⟨

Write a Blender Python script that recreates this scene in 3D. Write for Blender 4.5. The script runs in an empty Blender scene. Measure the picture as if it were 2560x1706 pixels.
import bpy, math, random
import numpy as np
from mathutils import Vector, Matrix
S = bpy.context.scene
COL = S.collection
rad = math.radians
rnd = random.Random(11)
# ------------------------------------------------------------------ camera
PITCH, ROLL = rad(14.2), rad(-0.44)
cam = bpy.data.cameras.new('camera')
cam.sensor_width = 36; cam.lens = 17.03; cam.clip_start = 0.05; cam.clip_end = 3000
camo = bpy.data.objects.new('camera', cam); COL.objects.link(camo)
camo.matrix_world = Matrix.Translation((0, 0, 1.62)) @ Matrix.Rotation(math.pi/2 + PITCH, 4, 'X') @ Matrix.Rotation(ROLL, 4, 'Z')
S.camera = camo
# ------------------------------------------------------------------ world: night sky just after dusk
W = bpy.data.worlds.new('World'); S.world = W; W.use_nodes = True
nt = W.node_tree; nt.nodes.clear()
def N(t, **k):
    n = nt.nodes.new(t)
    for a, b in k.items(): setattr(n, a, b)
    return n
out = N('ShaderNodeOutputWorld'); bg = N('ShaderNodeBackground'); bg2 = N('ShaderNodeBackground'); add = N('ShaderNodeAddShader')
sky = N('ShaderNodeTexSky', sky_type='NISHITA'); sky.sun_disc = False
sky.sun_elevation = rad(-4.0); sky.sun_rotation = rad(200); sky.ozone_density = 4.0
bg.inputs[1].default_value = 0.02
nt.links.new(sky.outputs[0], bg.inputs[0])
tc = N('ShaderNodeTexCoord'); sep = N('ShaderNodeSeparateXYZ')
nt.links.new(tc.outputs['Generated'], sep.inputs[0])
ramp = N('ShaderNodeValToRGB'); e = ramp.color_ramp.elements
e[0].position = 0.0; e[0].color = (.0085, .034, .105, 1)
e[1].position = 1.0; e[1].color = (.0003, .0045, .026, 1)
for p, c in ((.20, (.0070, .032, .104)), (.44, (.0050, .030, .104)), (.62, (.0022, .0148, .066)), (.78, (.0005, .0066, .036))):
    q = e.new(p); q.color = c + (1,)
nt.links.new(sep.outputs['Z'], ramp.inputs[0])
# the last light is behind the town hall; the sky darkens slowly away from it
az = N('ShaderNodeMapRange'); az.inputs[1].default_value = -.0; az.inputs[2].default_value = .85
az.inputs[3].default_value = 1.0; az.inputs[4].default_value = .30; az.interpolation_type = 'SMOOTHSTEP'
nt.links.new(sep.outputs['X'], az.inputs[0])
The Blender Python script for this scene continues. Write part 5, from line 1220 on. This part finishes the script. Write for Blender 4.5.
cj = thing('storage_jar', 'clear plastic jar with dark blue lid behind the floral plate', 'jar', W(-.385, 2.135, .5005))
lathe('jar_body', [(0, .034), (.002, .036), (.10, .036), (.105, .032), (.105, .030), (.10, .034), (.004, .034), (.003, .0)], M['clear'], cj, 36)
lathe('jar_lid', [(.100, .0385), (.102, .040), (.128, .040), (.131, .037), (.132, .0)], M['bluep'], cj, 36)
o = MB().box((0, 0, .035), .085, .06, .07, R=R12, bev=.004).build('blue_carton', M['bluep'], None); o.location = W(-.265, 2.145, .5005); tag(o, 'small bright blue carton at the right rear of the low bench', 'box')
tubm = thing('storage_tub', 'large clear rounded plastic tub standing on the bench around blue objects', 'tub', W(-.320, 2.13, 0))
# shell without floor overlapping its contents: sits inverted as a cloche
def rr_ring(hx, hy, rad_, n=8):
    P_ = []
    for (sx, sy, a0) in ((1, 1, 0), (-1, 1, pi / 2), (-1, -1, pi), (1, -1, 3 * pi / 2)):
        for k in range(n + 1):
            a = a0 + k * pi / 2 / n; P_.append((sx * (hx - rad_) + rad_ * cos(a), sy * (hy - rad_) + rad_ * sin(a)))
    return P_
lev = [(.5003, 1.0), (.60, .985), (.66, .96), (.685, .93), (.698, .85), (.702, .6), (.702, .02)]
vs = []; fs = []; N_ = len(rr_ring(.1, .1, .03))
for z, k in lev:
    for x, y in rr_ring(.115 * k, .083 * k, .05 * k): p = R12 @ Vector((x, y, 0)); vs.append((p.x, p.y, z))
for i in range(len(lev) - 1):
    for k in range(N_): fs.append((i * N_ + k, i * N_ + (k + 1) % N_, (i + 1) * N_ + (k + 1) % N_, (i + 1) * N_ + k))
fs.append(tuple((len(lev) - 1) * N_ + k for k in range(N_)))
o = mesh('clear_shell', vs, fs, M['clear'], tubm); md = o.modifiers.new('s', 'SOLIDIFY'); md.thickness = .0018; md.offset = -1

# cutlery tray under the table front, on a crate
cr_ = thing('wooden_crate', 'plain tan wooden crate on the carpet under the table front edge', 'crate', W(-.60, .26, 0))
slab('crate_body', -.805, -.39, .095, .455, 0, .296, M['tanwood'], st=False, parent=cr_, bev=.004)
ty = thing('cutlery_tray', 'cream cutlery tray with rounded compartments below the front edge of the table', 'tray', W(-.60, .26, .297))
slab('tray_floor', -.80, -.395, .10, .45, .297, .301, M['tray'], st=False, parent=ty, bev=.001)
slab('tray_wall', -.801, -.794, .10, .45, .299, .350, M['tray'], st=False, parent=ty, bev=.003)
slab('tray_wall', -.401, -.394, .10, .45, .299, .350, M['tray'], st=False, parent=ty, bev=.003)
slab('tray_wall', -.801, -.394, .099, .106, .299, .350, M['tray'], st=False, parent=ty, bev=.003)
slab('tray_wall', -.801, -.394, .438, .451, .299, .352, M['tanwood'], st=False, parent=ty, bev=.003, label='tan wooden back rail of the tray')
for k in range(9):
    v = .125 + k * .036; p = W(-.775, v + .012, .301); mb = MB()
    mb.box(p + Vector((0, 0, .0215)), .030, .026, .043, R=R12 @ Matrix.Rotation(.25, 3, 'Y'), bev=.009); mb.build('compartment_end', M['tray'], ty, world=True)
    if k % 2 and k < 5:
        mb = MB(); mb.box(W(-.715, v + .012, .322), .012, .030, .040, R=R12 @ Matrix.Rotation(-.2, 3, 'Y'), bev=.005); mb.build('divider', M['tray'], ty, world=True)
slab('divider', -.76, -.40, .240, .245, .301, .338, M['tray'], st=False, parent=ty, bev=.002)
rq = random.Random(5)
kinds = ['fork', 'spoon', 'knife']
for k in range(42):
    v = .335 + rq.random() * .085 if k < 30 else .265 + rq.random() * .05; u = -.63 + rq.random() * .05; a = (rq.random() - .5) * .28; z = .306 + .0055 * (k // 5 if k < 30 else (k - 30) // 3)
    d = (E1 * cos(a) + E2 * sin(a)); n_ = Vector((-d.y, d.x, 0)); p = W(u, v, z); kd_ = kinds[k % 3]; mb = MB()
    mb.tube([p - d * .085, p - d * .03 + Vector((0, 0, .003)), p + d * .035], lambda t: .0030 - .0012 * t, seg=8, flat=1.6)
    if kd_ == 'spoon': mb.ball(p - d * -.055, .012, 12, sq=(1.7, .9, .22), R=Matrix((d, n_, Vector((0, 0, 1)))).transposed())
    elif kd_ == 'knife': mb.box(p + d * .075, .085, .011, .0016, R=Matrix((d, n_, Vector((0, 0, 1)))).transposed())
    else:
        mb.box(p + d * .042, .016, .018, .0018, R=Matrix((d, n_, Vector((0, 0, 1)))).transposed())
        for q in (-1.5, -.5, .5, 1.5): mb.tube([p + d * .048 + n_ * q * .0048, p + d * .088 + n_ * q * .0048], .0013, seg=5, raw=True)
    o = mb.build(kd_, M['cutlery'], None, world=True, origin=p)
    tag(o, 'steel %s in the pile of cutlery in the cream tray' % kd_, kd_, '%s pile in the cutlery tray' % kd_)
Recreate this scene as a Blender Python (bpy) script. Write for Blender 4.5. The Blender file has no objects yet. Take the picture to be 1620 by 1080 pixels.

⟩

● What the task asks: Exactly as they appear, please write out the lines from the opening of the listing above down to the line containing "nt.links.new(sep.outputs['X'], az.inputs[0])", with both end lines included.

● Solution for this exercise:
Write a Blender Python script that recreates this scene in 3D. Write for Blender 4.5. The script runs in an empty Blender scene. Measure the picture as if it were 2560x1706 pixels.
import bpy, math, random
import numpy as np
from mathutils import Vector, Matrix
S = bpy.context.scene
COL = S.collection
rad = math.radians
rnd = random.Random(11)
# ------------------------------------------------------------------ camera
PITCH, ROLL = rad(14.2), rad(-0.44)
cam = bpy.data.cameras.new('camera')
cam.sensor_width = 36; cam.lens = 17.03; cam.clip_start = 0.05; cam.clip_end = 3000
camo = bpy.data.objects.new('camera', cam); COL.objects.link(camo)
camo.matrix_world = Matrix.Translation((0, 0, 1.62)) @ Matrix.Rotation(math.pi/2 + PITCH, 4, 'X') @ Matrix.Rotation(ROLL, 4, 'Z')
S.camera = camo
# ------------------------------------------------------------------ world: night sky just after dusk
W = bpy.data.worlds.new('World'); S.world = W; W.use_nodes = True
nt = W.node_tree; nt.nodes.clear()
def N(t, **k):
    n = nt.nodes.new(t)
    for a, b in k.items(): setattr(n, a, b)
    return n
out = N('ShaderNodeOutputWorld'); bg = N('ShaderNodeBackground'); bg2 = N('ShaderNodeBackground'); add = N('ShaderNodeAddShader')
sky = N('ShaderNodeTexSky', sky_type='NISHITA'); sky.sun_disc = False
sky.sun_elevation = rad(-4.0); sky.sun_rotation = rad(200); sky.ozone_density = 4.0
bg.inputs[1].default_value = 0.02
nt.links.new(sky.outputs[0], bg.inputs[0])
tc = N('ShaderNodeTexCoord'); sep = N('ShaderNodeSeparateXYZ')
nt.links.new(tc.outputs['Generated'], sep.inputs[0])
ramp = N('ShaderNodeValToRGB'); e = ramp.color_ramp.elements
e[0].position = 0.0; e[0].color = (.0085, .034, .105, 1)
e[1].position = 1.0; e[1].color = (.0003, .0045, .026, 1)
for p, c in ((.20, (.0070, .032, .104)), (.44, (.0050, .030, .104)), (.62, (.0022, .0148, .066)), (.78, (.0005, .0066, .036))):
    q = e.new(p); q.color = c + (1,)
nt.links.new(sep.outputs['Z'], ramp.inputs[0])
# the last light is behind the town hall; the sky darkens slowly away from it
az = N('ShaderNodeMapRange'); az.inputs[1].default_value = -.0; az.inputs[2].default_value = .85
az.inputs[3].default_value = 1.0; az.inputs[4].default_value = .30; az.interpolation_type = 'SMOOTHSTEP'
nt.links.new(sep.outputs['X'], az.inputs[0])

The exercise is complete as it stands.